Most of the branches are not only unprofitable, but they are getting worse YoY, losing always more money. This is the moment to chose which side you're on.
Team 1. Alibaba is aggressively trying to eat market shares internationally and is leveraging its Chinese e-commerce, its cloud branch & its strong balance sheet to do so. It also is aggressively investing in the growth of its AI & cloud services, which is a necessity and is done by each company of the magnificent 7 in the U.S - especially $META and the market reacted the same way.
As I said earlier, this is the Amazon's playbook. Grow. Be aggressive. Grow fast. Be profitable only then.
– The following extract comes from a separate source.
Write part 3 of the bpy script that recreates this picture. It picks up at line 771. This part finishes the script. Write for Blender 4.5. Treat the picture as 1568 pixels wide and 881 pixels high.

The only difference is that they do it with a rock-solid balance sheet, a plan to return value to shareholders and a strong and profitable business which can hold other investments on its shoulders.
Team 2. Alibaba is investing and focusing on unprofitable branches while they should focus on their cloud & Chinese e-commerce part and return even more value to shareholders - or whatever else you want them to do.
Conclusion. This is my take on this quarter. I didn't really expect Alibaba to invest so aggressively in its future growth and services but I'm team 1 and am nicely surprised.
Cainiao & International e-commerce will logically grow together and will become profitable together when the management decides to focus on this. And when they do...
I believe it to be very smart from the management to do it now and to leverage their very profitable Chinese e-commerce branch to do so. I don't see any risks here, they simply are burning their own cash to grow and that seems to be a sound decision, turned to the future - I had the same reasoning with $META.
I get why some investors are not happy with this quarter, the investment case was that the stock was undervalued, but if the company starts to grow its expenses aggressively and destroy its margins & EPS for market shares, the numbers don't look so undervalued anymore.
Yet, to my opinion, it makes the stock even cheaper. I'm sitting on my hands but am considering growing my position if we lean under $80.
The market might realize that we're now with an aggressive & growing company and not with a simple undervalued grandpa.